Moving into the elegant dining room we were served firstly with a tray of warm small breads. One being a black olive bread accompanied with an aubergine dip. The other being a cheese bread with a crispy chicken skin butter, the addition of which made the butter even richer and slightly salty.

This was followed by an amuse bouche of foaming celeriac mousse with truffle oil,  finely diced Granny Smith apples were a beautiful surprise as you reached the bottom of the dish; so tart and fresh against the creamy foam. 

My starter was cured salmon, a pretty pink from the heritage beetroot curing, strips of pickled cucumber, colourful heritage beetroot and a quenelle of creamed horseradish sorbet, a traditional pairing but one that works extremely well.

My husband chose the smoked chicken ravioli with braised endive and crispy chicken skin.  The pasta parcel was soft and the chicken within delicious.

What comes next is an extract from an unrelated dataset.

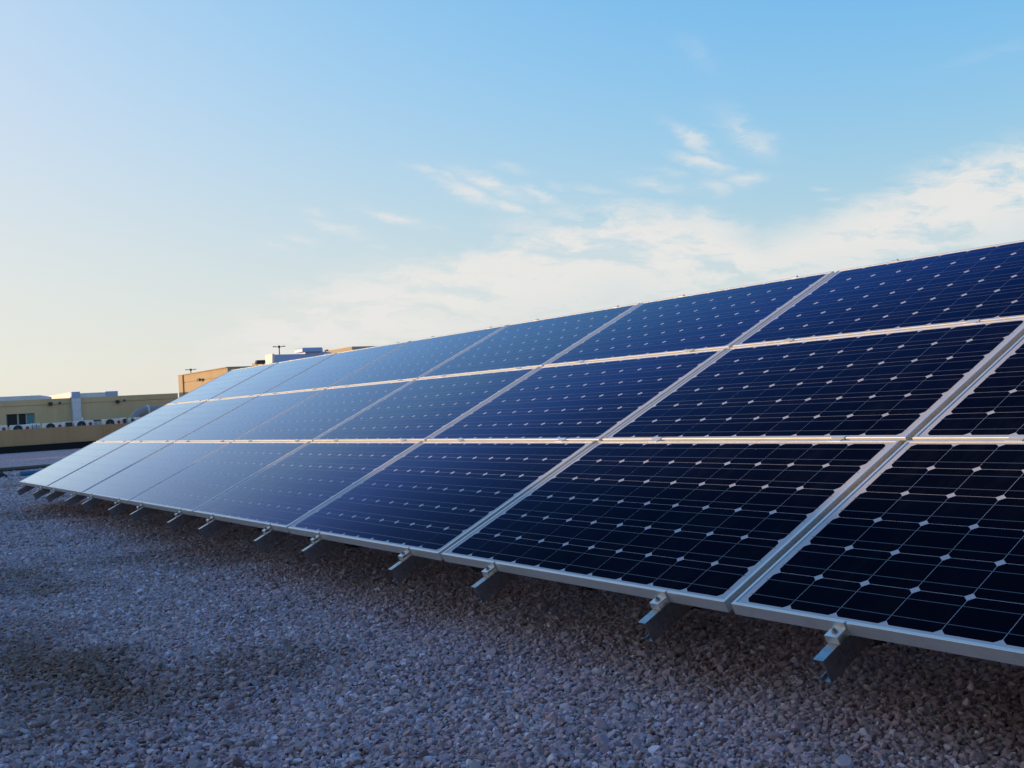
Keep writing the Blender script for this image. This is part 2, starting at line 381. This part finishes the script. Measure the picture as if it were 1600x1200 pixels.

So simple but well executed. 

At this point I need to say that the menu is very well thought through, with fish, red meat, chicken and vegetarian dishes all represented, but not so extensively that you would question the freshness of each dish.

My main course arrived. On top of a pea puree sat half a chargrilled fennel, with a fillet of roasted sea bream to the side. Small roasted new potatoes were scattered on the dish with wild mushrooms. All tied together with fennel seeds which run as a theme through the whole dish. A lovely crisp skin to the fish and mild, sweet flavour with a hint of liquorice made all the ingredients come together.

Selecting the lamb, Craig explained to my husband that the rump was first poached and then roasted with a bon-bon of lamb shoulder, served with a chargrilled courgette, red pepper gel and lamb jus. The lamb, cooked in this way cut so easily and had an immediate crispy and slightly salty outer.  Accompanied by potato terrine and courgette purée this was really delicious.  

Chefs artistry really shone through in the presentation of the desserts, often just an afterthought, but here given due care and attention. Light vanilla Pana cotta, a fresh strawberry sorbet, deconstructed meringue, with a strawberry, basil parfait and basil gel all on one plate, what a selection of textures and flavour and looking pretty as a picture.

We hope this has given you a hint of what enjoying the a la carte menu at the Donington Manor Hotel can offer you. So much thought and effort has gone into this creation with the hope that it provides people who love the best of ingredients, locally sourced and prepared with skill a new level of dining. Although this is in its infancy, it was a truly memorable experience.